[Date Prev][Date Next][Thread Prev][Thread Next][Date Index][Thread Index]

Re: [PATCHES] Add command 'query'




On Dec 7, 2012 4:36 AM, "Thorsten Wißmann" <edu@thorsten-wissmann.de> wrote:
>
> On Thu, Dec 06, 2012 at 12:29:20PM -0800, Tyler Thomas Hart wrote:
> > I've realized that there are a lot of unncessesary delarations. Patch 0014
> > fixes this.
>
> If you have a fixup for a patch, that isn't merged to master yet, then
> please resend the fixed patch and *not* another patch that fixes a bug,
> that's not there in hlwm yet. (That also applies to all other submitted
> patch sets).
>

This makes sense, sorry. And noted.

> Sorry for letting you wait for an answer. I was very busy (and still am
> today). So I'll probably check your patches tomorrow.
>

No worries! No hurry. I sent the first ones in because I was excited to get critiques. I sent the latter ones because I actually think they'd help people. But I doubt anyone using HLWM is in desperate need of a negation command :).

>   - negation: That's a good feature. I first didn't added it because I
>     didn't want to create yet-another scripting language

Yeah, I'd be weary of that too, and I really appreciate how seemingly focused you are about the direction you want to take this project. A side effect of and and or command was that it created an internal scripting language (a functional, logical one). The majority of users won't care about that, especially when the i.s.l. isn't a traditional, imperative syntax. But there will always be users like me, who will exploit it to the best of there ability if it means a slight gain in performance.

Whether or not enabling these people is a goal, a side effect, or an enemy to the project is entirely up to you. It's your thing!

There are definitely more uses of negation and query (or whatever your implementation will be called) than YASL though, and if it doesn't add too many lines of code and doesn't effect the functionality of the rest of the program, I personally find it OK to enable the hackers.

>   - shift_edge: I don't know why someone needs that but if it's useful
>     to you and not much code, I don't mind.

Thanks, that patch was a couple weeks ago, so I don't remember how clean the implementation was. But I think the premise would be useful to a lot of people.

The reason I wrote it was basically to abbreviate part of a script, which kept calling shift until it returned a nonzero. Shift_edge just does the thing server side instead of client side.

An alternative solution would be writing a command that takes any other command, and repeats it (until a nonzero). This would take only a few lines of code, and have greater scope and more uses than my command.
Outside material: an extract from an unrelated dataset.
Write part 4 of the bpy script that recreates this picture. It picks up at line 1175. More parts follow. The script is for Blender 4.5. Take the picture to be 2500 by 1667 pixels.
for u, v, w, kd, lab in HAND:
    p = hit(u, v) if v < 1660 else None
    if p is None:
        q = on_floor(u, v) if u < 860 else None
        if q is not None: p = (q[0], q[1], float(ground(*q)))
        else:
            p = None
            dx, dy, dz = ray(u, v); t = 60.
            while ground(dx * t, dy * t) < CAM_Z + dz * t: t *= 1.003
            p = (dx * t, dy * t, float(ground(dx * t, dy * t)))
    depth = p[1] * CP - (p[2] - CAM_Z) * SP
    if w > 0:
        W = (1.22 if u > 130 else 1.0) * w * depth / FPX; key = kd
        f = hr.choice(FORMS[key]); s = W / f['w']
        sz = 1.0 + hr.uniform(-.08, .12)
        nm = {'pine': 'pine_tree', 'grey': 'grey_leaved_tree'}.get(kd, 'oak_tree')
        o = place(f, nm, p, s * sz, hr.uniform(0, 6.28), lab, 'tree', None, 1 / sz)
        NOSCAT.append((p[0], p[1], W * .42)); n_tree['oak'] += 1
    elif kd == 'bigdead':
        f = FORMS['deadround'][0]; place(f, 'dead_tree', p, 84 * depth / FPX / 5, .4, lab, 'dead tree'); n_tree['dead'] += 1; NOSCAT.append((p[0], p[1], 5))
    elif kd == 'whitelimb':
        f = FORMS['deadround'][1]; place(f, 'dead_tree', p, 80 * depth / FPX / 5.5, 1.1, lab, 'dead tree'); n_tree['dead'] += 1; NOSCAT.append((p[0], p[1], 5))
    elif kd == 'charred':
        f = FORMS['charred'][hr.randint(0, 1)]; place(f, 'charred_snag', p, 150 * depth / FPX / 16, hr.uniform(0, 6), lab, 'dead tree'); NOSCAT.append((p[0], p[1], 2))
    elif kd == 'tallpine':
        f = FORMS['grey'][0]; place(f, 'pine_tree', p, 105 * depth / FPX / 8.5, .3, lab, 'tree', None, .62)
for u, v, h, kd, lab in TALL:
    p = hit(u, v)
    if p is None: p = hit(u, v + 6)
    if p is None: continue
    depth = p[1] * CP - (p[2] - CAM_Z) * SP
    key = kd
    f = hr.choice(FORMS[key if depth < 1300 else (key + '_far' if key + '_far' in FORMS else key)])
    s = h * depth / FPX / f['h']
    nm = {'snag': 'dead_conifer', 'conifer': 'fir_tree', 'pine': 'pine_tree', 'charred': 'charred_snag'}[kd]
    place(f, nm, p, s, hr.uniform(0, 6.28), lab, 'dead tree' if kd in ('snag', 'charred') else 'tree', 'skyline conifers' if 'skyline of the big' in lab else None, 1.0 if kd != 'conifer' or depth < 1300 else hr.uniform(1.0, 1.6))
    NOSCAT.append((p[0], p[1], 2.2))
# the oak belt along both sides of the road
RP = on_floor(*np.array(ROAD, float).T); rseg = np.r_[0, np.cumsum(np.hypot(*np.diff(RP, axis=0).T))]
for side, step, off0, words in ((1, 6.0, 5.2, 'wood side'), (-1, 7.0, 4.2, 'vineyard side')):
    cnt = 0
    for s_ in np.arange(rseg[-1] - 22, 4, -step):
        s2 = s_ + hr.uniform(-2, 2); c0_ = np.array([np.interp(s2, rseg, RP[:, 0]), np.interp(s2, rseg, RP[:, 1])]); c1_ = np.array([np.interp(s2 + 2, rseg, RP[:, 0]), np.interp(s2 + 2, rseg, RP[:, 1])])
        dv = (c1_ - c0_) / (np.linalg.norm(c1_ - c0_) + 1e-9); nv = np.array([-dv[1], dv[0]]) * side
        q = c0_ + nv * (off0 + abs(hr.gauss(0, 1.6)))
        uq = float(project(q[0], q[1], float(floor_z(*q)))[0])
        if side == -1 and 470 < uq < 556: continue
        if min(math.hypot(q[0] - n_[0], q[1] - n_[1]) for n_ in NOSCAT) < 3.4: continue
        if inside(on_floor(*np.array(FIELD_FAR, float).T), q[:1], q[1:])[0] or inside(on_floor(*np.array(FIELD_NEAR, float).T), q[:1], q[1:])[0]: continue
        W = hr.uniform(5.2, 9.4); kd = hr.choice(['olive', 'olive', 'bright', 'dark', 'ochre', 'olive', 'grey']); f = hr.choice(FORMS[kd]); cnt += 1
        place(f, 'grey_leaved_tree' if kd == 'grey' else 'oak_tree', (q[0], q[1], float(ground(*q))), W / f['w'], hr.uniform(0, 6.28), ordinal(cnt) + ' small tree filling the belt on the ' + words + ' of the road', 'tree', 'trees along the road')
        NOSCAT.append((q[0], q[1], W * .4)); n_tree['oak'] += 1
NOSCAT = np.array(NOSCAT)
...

But it would also contribute to my yet-another scripting language paradigm, and it would also be DANGEROUS without safeguards like a max_repeat or something similar. So your call.

>   - cycle_shift: That sounded equivalent to move_index with a relative

It was just move_index and use_index rolled into one command before I realized what chain did. Not even worth looking at.
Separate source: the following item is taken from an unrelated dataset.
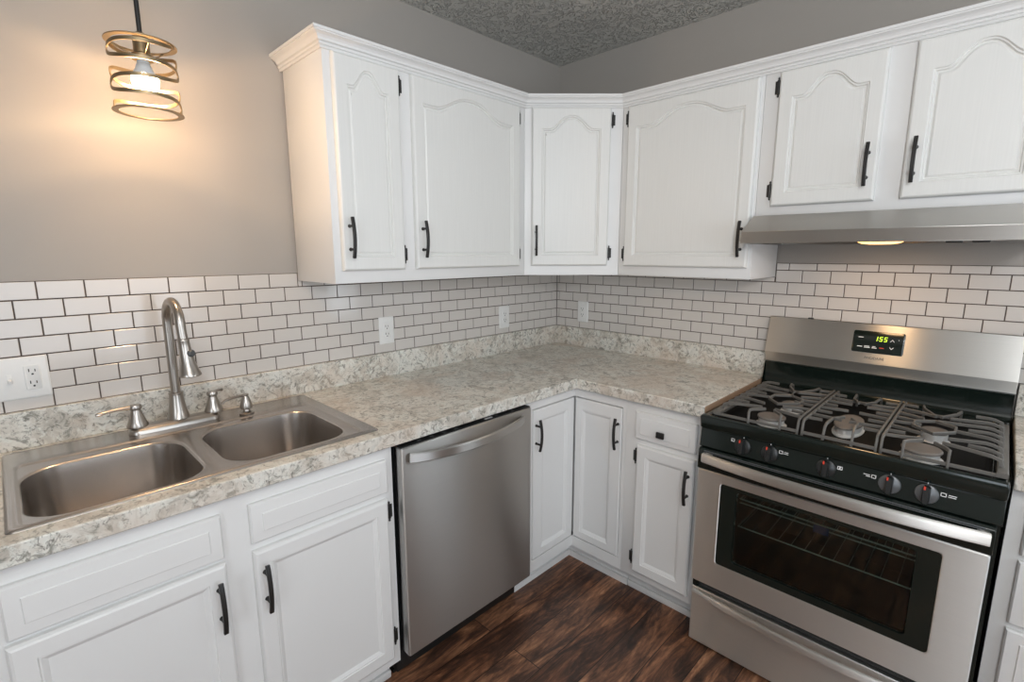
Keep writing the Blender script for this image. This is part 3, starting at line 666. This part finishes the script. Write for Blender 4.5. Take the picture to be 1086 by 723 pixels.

>   - shift_cycle_monitor: I'd prefer something like a monitor equivalent
>     to move_index. The name shift_monitor should be OK, and the syntax
>     should be: shift_monitor INDEX, where INDEX is either absolute,
>     relative (if it's prefixed by a sign) or also a monitor name (in
>     near future).

Your suggestions are great. Those are some things I'll look into implementing. Flo, what exactly are you offering?

>   - query: I like the basic idea, but I don't like that we have to
>     implement each variable to query explicitly (ntags, nframes,...).
>     But I already planned to implement something more general in near
>     future. (It heavily will be inspired by KObjects known from the
>     linux kernel).

Yeah, come to think of it, most of these queries just point to integers that already exist, so I could've made query just contain a names, and unions of either pointers to ints or functions (for the handful of queries that require descending the tree). This would cut my code nearly in half.

I'm not sure what you mean by implementing each variable explicitly. If we DID let the user query just any old value in the running image, we'd still have to provide them with aliases to be able to access them, right?

That's essentially all the argument QUERY represents: an alias to an already existing value. With a few exceptions, that's all creating a query is, giving an int in the source a name that's easy for the user to remember.

I'm not familiar with KObjects, but if you have a better implementation that can accomplish the same thing, then by all means!
As long as there is some kind of _expression_ evaluation, so I can keep (secretly) exploiting the internal scripting language, then I'd be happy with that.